Anyway, that’s this chapter done! I’m going to have a couple of Interlude mini-chapters up later tonight, because I actually have the time to proofread my rough drafts!

Thanks for reading!



4 thoughts on “1.12 What Are Little Girls Made Of?

  1. This chapter was awesome!
    This line:
    “The party don’t start until Jared insults a guest’s children.”
    I read it to the sound of Kesha’s “Tic Toc”
    “NOW THE PARTY DON’T START ‘TIL *Jared insults the guest’s children*”

    Also, El’s line about stripping naked and yodeling… glorious. Truly GLORIOUS.
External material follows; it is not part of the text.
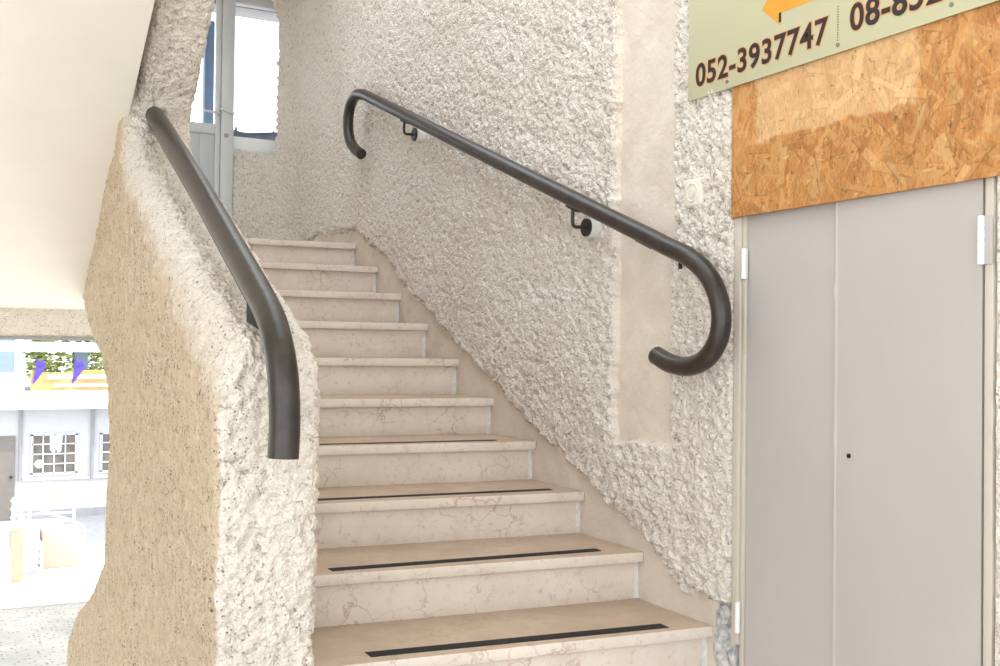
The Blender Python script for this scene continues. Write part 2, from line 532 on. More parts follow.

  2. Haha, Oh El… I love the whole book thing that happened… haha. Or the whole thing with Leo and asking her to prom… and everything after that point.

    Aww… 😦 The dogs are old now… sad. Have it really been that long? I still remember them as puppies!

    … That was lot of books that dude have written… he seem to love the word “butt” I noticed… holy hell… I can understand El and even more why Jared got all “misty-eyed” from reading that book XD


    • Everything El does is amazing, tbh. When she rolled a wish to write a book, I just /knew/ that I had to go down the Tingle road. The title’s alone are just so…so /EL!/

      It always makes me sad seeing pets age up faster than their humans, too. Ah, well, the old girls get to spend their later years relaxing, at least!

      El really is a chip off the old Frio block! And yeah, Chuck Tingle’s books are…really something.